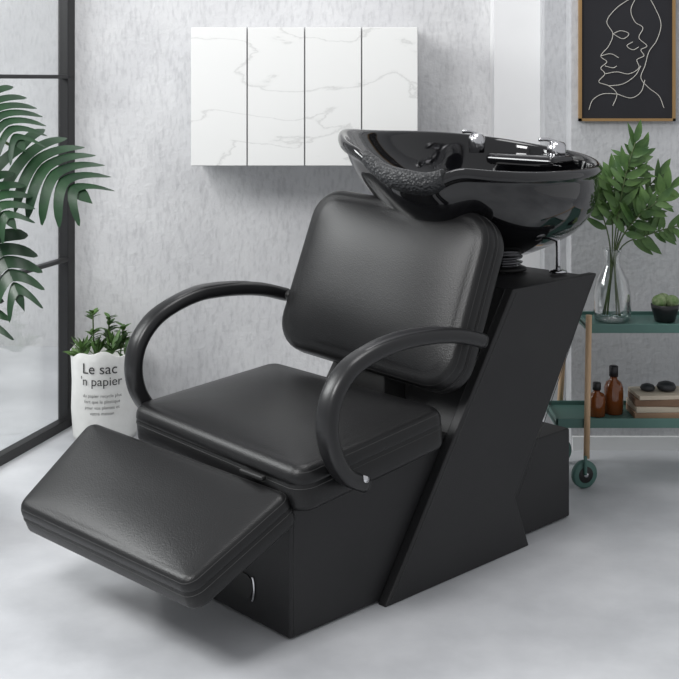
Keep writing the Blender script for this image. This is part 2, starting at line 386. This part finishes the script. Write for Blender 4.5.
def ml(nm,base,tip,up,W,**k):
    vs,fs=monleaf(base,tip,up,W,**k); off=Vector((-1.22,3.6,0))
    mk('leaf_'+nm,[v-off for v in vs],fs,LEAF,mon,smooth=True)
    bp=Vector(base)-off
    sweep('stem_'+nm,[(0,0,.26),(bp.x*.15-.02,bp.y*.2,.26+(bp.z-.26)*.55),(bp.x*.6-.02,bp.y*.8,bp.z+.0),tuple(bp)],.0045,STEM,mon,n=8)
ml('a',(-.985,3.60,1.17),(-.76,3.50,1.05),(0,-1,.9),.30)
ml('b',(-1.06,3.55,1.33),(-.93,3.45,1.20),(.3,-1,.5),.22)
ml('c',(-1.08,3.50,1.10),(-.95,3.42,.97),(.1,-1,.6),.20,N=6)
ml('d',(-1.05,3.55,.95),(-.93,3.45,.74),(.3,-1,.3),.19,N=6)
ml('f',(-1.14,3.5,.82),(-1.0,3.42,.64),(.3,-1,.3),.15,N=5)
# ---------------------------------------------------------------- cart
cart=empty('rolling_cart',(0,0,0))
def tray(n,x0,x1,z,h=.035):
    box(n+'_bottom',x0,x1,4.0,4.22,z-.006,z,GREEN,cart)
    box(n+'_rim_front',x0,x1,3.995,4.003,z-.018,z+h,GREEN,cart,bevel=.002); box(n+'_rim_back',x0,x1,4.217,4.225,z-.018,z+h,GREEN,cart,bevel=.002)
    box(n+'_rim_left',x0,x0+.008,3.995,4.225,z-.018,z+h,GREEN,cart,bevel=.002); box(n+'_rim_right',x1-.008,x1,3.995,4.225,z-.018,z+h,GREEN,cart,bevel=.002)
tray('top_tray',.84,1.46,.535,.012); tray('lower_tray',.73,1.46,.215,.014)
def bar(n,p,q,r=.0105,m=WOOD): sweep(n,[p,q],r,m,cart,smoothp=False,n=14)
bar('leg_front_left',(.830,3.985,.10),(.838,3.985,.58)); bar('leg_back_left',(.78,4.235,.10),(.81,4.235,.58))
bar('leg_front_right',(1.44,3.985,.10),(1.44,3.985,.58)); bar('leg_back_right',(1.44,4.235,.10),(1.44,4.235,.58))
for i,(x,y) in enumerate(((.822,3.985),(.785,4.235),(1.44,3.985),(1.44,4.235))):
    for nm,r,w,m in (('tyre',.046,.012,GREEN),('hub',.030,.014,RUB),('axle_cap',.009,.017,CHR)):
        o=lathe('caster_%s_%d'%(nm,i),[(r*.86,-w),(r,-w*.6),(r,w*.6),(r*.86,w)],(0,0,0),m,cart,n=32)
        o.matrix_local=Matrix.Translation((x,y,.0465))@Matrix.Rotation(math.radians(20),4,'Z')@Matrix.Rotation(math.pi/2,4,'X')
    sweep('caster_fork_%d'%i,[(x,y-.02,.05),(x,y-.02,.095),(x+.005,y,.108)],.006,GREEN,cart,n=8)
def bottle(x,y,z,r,h):
    e=empty('amber_bottle',(x,y,z))
    lathe('glass_body',[(r*.9,0),(r,.004),(r,h*.55),(r*.8,h*.66),(r*.38,h*.72),(r*.38,h*.8)],(0,0,0),AMB,e,n=28)
    lathe('cap',[(r*.48,h*.78),(r*.48,h*.98),(r*.4,h)],(0,0,0),POTB,e,n=24)
bottle(.885,4.08,.2155,.030,.115); bottle(.95,4.11,.2155,.033,.165)
bk=empty('book_stack',(1.105,4.10,.2155))
z=0
for i,(w,h,m,r) in enumerate(((.20,.022,3,0),(.195,.020,1,2),(.19,.024,0,-3),(.18,.014,1,4))):
    o=box('book_%d'%(i+1),-w/2,w/2,-.065,.065,z,z+h,BK[m],bk,bevel=.002); o.rotation_euler=(0,0,math.radians(r)); z+=h
for i,(x,r) in enumerate(((1.065,.026),(1.13,.034))):
    e=lathe('pebble',[(r*.3,0),(r*.85,r*.15),(r,r*.45),(r*.8,r*.8),(r*.3,r*.98)],(0,0,0),STONE,None,n=24); e.location=(x,4.10,.2155+z)
cp=empty('potted_cactus',(1.125,4.10,.5355))
lathe('pot',[(.028,0),(.034,.004),(.046,.045),(.048,.060),(.042,.060),(.036,.048),(.002,.048)],(0,0,0),POTB,cp,n=32)
for i,(x,y,r) in enumerate(((-.022,-.01,.024),(.022,-.008,.023),(0,.022,.024))):
    vs=[];fs=[];n=36;K=10
    for k in range(1,K):
        ph=math.pi*k/K
        for j in range(n):
            t=2*math.pi*j/n; rr=r*(1+.09*math.cos(9*t)); vs.append((x+rr*math.sin(ph)*math.cos(t),y+rr*math.sin(ph)*math.sin(t),.070-r*math.cos(ph)))
    for k in range(K-2):
        for j in range(n): fs.append((k*n+j,k*n+(j+1)%n,(k+1)*n+(j+1)%n,(k+1)*n+j))
    fs.append(tuple(range((K-2)*n,(K-1)*n)))
    mk('cactus_ball_%d'%i,vs,fs,CACT,cp,smooth=True)
# vase
V=Vector((.945,4.11,.5355)); va=empty('glass_vase_with_branches',V)
vp=[(.045,0),(.058,.004),(.064,.02),(.064,.09),(.055,.14),(.030,.19),(.026,.215),(.032,.245),(.034,.25)]
lathe('vase_glass',vp+[(r-.003,z) for r,z in vp[::-1][:-1]]+[(.03,.006)],(0,0,0),VGL,va,n=44)
tips=[(-.07,.02,.46),(.0,0,.50),(.07,-.04,.62),(.10,0,.58),(.14,-.06,.42),(.20,0,.46),(.25,-.03,.34),(.17,.04,.50)]
it=[]
for i,t in enumerate(tips):
    t=Vector(t); pts=[Vector((random.uniform(-.03,.03),random.uniform(-.02,.02),.02)),Vector((t.x*.08,t.y*.1,.24)),Vector((t.x*.5,t.y*.5,.24+(t.z-.24)*.62)),t]
    sweep('branch_%d'%i,pts,.0024,STEM,va,n=6)
    C=catmull(pts,8)
    for k in range(12,len(C)-1,1):
        for sgn in (-1,1):
            if random.random()<.15: continue
            d=(C[min(k+1,len(C)-1)]-C[k-1]).normalized(); sd=d.cross(Vector((0,-1,0))).normalized()*sgn
            it.append((C[k],d*.6+sd*random.uniform(.5,1)+rv()*.35,Vector((0,-1,0))+rv()*.6,random.uniform(.055,.095),random.uniform(.020,.032)))
    it.append((C[-1],t-pts[2],Vector((0,-1,0)),.08,.026))
leaves_mesh('branch_leaves',it,LEAF2,va)
# ---------------------------------------------------------------- lighting
w=bpy.data.worlds.new('world'); S.world=w; w.use_nodes=True
w.node_tree.nodes['Background'].inputs[0].default_value=(.955,.97,1,1); w.node_tree.nodes['Background'].inputs[1].default_value=.53
def area(n,loc,tgt,size,pw,col=(1,1,1)):
    l=bpy.data.lights.new(n,'AREA'); l.size=size; l.energy=pw; l.color=col; o=bpy.data.objects.new(n,l); S.collection.objects.link(o); o.location=loc
    o.rotation_euler=(Vector(tgt)-Vector(loc)).to_track_quat('-Z','Y').to_euler(); return o
area('softbox_left',(-1.7,1.4,2.9),(0,3.6,.3),1.0,62)
area('daylight_outside_window',(-3.2,3.6,2.6),(-.6,3.9,0),1.4,100)
area('softbox_top',(.2,3.5,3.3),(.2,3.5,.4),1.2,26)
━━━
> [Job] Restate the whole of the material word for word without the pictures.

> [Written solution]
Keep writing the Blender script for this image. This is part 2, starting at line 386. This part finishes the script. Write for Blender 4.5.
def ml(nm,base,tip,up,W,**k):
    vs,fs=monleaf(base,tip,up,W,**k); off=Vector((-1.22,3.6,0))
    mk('leaf_'+nm,[v-off for v in vs],fs,LEAF,mon,smooth=True)
    bp=Vector(base)-off
    sweep('stem_'+nm,[(0,0,.26),(bp.x*.15-.02,bp.y*.2,.26+(bp.z-.26)*.55),(bp.x*.6-.02,bp.y*.8,bp.z+.0),tuple(bp)],.0045,STEM,mon,n=8)
ml('a',(-.985,3.60,1.17),(-.76,3.50,1.05),(0,-1,.9),.30)
ml('b',(-1.06,3.55,1.33),(-.93,3.45,1.20),(.3,-1,.5),.22)
ml('c',(-1.08,3.50,1.10),(-.95,3.42,.97),(.1,-1,.6),.20,N=6)
ml('d',(-1.05,3.55,.95),(-.93,3.45,.74),(.3,-1,.3),.19,N=6)
ml('f',(-1.14,3.5,.82),(-1.0,3.42,.64),(.3,-1,.3),.15,N=5)
# ---------------------------------------------------------------- cart
cart=empty('rolling_cart',(0,0,0))
def tray(n,x0,x1,z,h=.035):
    box(n+'_bottom',x0,x1,4.0,4.22,z-.006,z,GREEN,cart)
    box(n+'_rim_front',x0,x1,3.995,4.003,z-.018,z+h,GREEN,cart,bevel=.002); box(n+'_rim_back',x0,x1,4.217,4.225,z-.018,z+h,GREEN,cart,bevel=.002)
    box(n+'_rim_left',x0,x0+.008,3.995,4.225,z-.018,z+h,GREEN,cart,bevel=.002); box(n+'_rim_right',x1-.008,x1,3.995,4.225,z-.018,z+h,GREEN,cart,bevel=.002)
tray('top_tray',.84,1.46,.535,.012); tray('lower_tray',.73,1.46,.215,.014)
def bar(n,p,q,r=.0105,m=WOOD): sweep(n,[p,q],r,m,cart,smoothp=False,n=14)
bar('leg_front_left',(.830,3.985,.10),(.838,3.985,.58)); bar('leg_back_left',(.78,4.235,.10),(.81,4.235,.58))
bar('leg_front_right',(1.44,3.985,.10),(1.44,3.985,.58)); bar('leg_back_right',(1.44,4.235,.10),(1.44,4.235,.58))
for i,(x,y) in enumerate(((.822,3.985),(.785,4.235),(1.44,3.985),(1.44,4.235))):
    for nm,r,w,m in (('tyre',.046,.012,GREEN),('hub',.030,.014,RUB),('axle_cap',.009,.017,CHR)):
        o=lathe('caster_%s_%d'%(nm,i),[(r*.86,-w),(r,-w*.6),(r,w*.6),(r*.86,w)],(0,0,0),m,cart,n=32)
        o.matrix_local=Matrix.Translation((x,y,.0465))@Matrix.Rotation(math.radians(20),4,'Z')@Matrix.Rotation(math.pi/2,4,'X')
    sweep('caster_fork_%d'%i,[(x,y-.02,.05),(x,y-.02,.095),(x+.005,y,.108)],.006,GREEN,cart,n=8)
def bottle(x,y,z,r,h):
    e=empty('amber_bottle',(x,y,z))
    lathe('glass_body',[(r*.9,0),(r,.004),(r,h*.55),(r*.8,h*.66),(r*.38,h*.72),(r*.38,h*.8)],(0,0,0),AMB,e,n=28)
    lathe('cap',[(r*.48,h*.78),(r*.48,h*.98),(r*.4,h)],(0,0,0),POTB,e,n=24)
bottle(.885,4.08,.2155,.030,.115); bottle(.95,4.11,.2155,.033,.165)
bk=empty('book_stack',(1.105,4.10,.2155))
z=0
for i,(w,h,m,r) in enumerate(((.20,.022,3,0),(.195,.020,1,2),(.19,.024,0,-3),(.18,.014,1,4))):
    o=box('book_%d'%(i+1),-w/2,w/2,-.065,.065,z,z+h,BK[m],bk,bevel=.002); o.rotation_euler=(0,0,math.radians(r)); z+=h
for i,(x,r) in enumerate(((1.065,.026),(1.13,.034))):
    e=lathe('pebble',[(r*.3,0),(r*.85,r*.15),(r,r*.45),(r*.8,r*.8),(r*.3,r*.98)],(0,0,0),STONE,None,n=24); e.location=(x,4.10,.2155+z)
cp=empty('potted_cactus',(1.125,4.10,.5355))
lathe('pot',[(.028,0),(.034,.004),(.046,.045),(.048,.060),(.042,.060),(.036,.048),(.002,.048)],(0,0,0),POTB,cp,n=32)
for i,(x,y,r) in enumerate(((-.022,-.01,.024),(.022,-.008,.023),(0,.022,.024))):
    vs=[];fs=[];n=36;K=10
    for k in range(1,K):
        ph=math.pi*k/K
        for j in range(n):
            t=2*math.pi*j/n; rr=r*(1+.09*math.cos(9*t)); vs.append((x+rr*math.sin(ph)*math.cos(t),y+rr*math.sin(ph)*math.sin(t),.070-r*math.cos(ph)))
    for k in range(K-2):
        for j in range(n): fs.append((k*n+j,k*n+(j+1)%n,(k+1)*n+(j+1)%n,(k+1)*n+j))
    fs.append(tuple(range((K-2)*n,(K-1)*n)))
    mk('cactus_ball_%d'%i,vs,fs,CACT,cp,smooth=True)
# vase
V=Vector((.945,4.11,.5355)); va=empty('glass_vase_with_branches',V)
vp=[(.045,0),(.058,.004),(.064,.02),(.064,.09),(.055,.14),(.030,.19),(.026,.215),(.032,.245),(.034,.25)]
lathe('vase_glass',vp+[(r-.003,z) for r,z in vp[::-1][:-1]]+[(.03,.006)],(0,0,0),VGL,va,n=44)
tips=[(-.07,.02,.46),(.0,0,.50),(.07,-.04,.62),(.10,0,.58),(.14,-.06,.42),(.20,0,.46),(.25,-.03,.34),(.17,.04,.50)]
it=[]
for i,t in enumerate(tips):
    t=Vector(t); pts=[Vector((random.uniform(-.03,.03),random.uniform(-.02,.02),.02)),Vector((t.x*.08,t.y*.1,.24)),Vector((t.x*.5,t.y*.5,.24+(t.z-.24)*.62)),t]
    sweep('branch_%d'%i,pts,.0024,STEM,va,n=6)
    C=catmull(pts,8)
    for k in range(12,len(C)-1,1):
        for sgn in (-1,1):
            if random.random()<.15: continue
            d=(C[min(k+1,len(C)-1)]-C[k-1]).normalized(); sd=d.cross(Vector((0,-1,0))).normalized()*sgn
            it.append((C[k],d*.6+sd*random.uniform(.5,1)+rv()*.35,Vector((0,-1,0))+rv()*.6,random.uniform(.055,.095),random.uniform(.020,.032)))
    it.append((C[-1],t-pts[2],Vector((0,-1,0)),.08,.026))
leaves_mesh('branch_leaves',it,LEAF2,va)
# ---------------------------------------------------------------- lighting
w=bpy.data.worlds.new('world'); S.world=w; w.use_nodes=True
w.node_tree.nodes['Background'].inputs[0].default_value=(.955,.97,1,1); w.node_tree.nodes['Background'].inputs[1].default_value=.53
def area(n,loc,tgt,size,pw,col=(1,1,1)):
    l=bpy.data.lights.new(n,'AREA'); l.size=size; l.energy=pw; l.color=col; o=bpy.data.objects.new(n,l); S.collection.objects.link(o); o.location=loc
    o.rotation_euler=(Vector(tgt)-Vector(loc)).to_track_quat('-Z','Y').to_euler(); return o
area('softbox_left',(-1.7,1.4,2.9),(0,3.6,.3),1.0,62)
area('daylight_outside_window',(-3.2,3.6,2.6),(-.6,3.9,0),1.4,100)
area('softbox_top',(.2,3.5,3.3),(.2,3.5,.4),1.2,26)